Rep. Byron Donalds, R-Fla., offered a bizarre defense of indicted former President Donald Trump after he was accused of storing sensitive national security secrets in a Mar-a-Lago bathroom.

Donalds hours before Trump's arraignment on Tuesday argued on CNN that special counsel Jack Smith's indictment is "plain ridiculous" before turning to discuss images of documents being stored in a bathroom at Mar-a-Lago.

"You guys are throwing up the pictures about they were in a bathroom or on a stage," Donalds said. "As somebody who has been to Mar-a-Lago, you can't walk through Mar-a-Lago of your own accord because Secret Service is all over the place. So if the documents are in a place, they are in a room, depending on the time of year, you can't even get into said room."

"There are 33 bathrooms at Mar-a-Lago!" Donalds added. "So don't act like it's in some random bathroom that the guests can go into.

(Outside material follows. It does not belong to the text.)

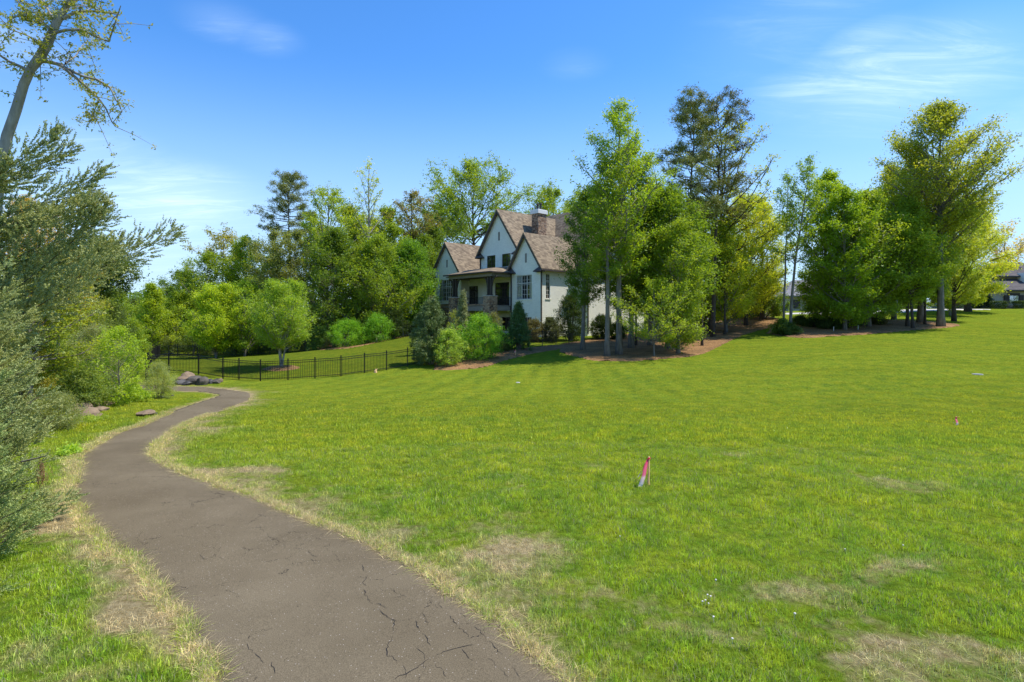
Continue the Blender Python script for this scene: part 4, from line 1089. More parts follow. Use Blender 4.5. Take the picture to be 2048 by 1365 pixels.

That's not true!"

Donalds' comments came one day after House Speaker Kevin McCarthy, R-Calif., was asked whether it was a "good look" for Trump to have stowed documents in the bathroom and attempted to compare Trump's case to classified documents found in the garage of President Joe Biden's Delaware home 

"I don't know. Is it a good picture to have boxes in a garage that opens up all the time? A bathroom door locks," he said.

The lawmakers' defense of Trump was widely mocked.

"Needless to say, this is not an argument Trump's lawyers will make in court," tweeted national security attorney Bradley Moss.

"When is someone going to tell these people that bathrooms lock from the inside?" tweeted Jonah Goldberg, editor-in-chief at The Dispatch.

Former FBI agent Pete Strzok pointed out that the photos included in the indictment show that files were also stored on stage at a Mar-a-Lago ballroom, not just the bathroom.

"Everyone knows that hiding top secret materials in your bathroom and refusing to turn them over to the feds isn't a crime as long as it might be challenging for the thousands of people passing through your club to access them," quipped The Daily Beast's Matt Fuller.

"No one ever talks about the 32 bathrooms that didn't have boxes of classified documents in them," tweeted George Washington University Prof. Jeffrey Bingenheimer.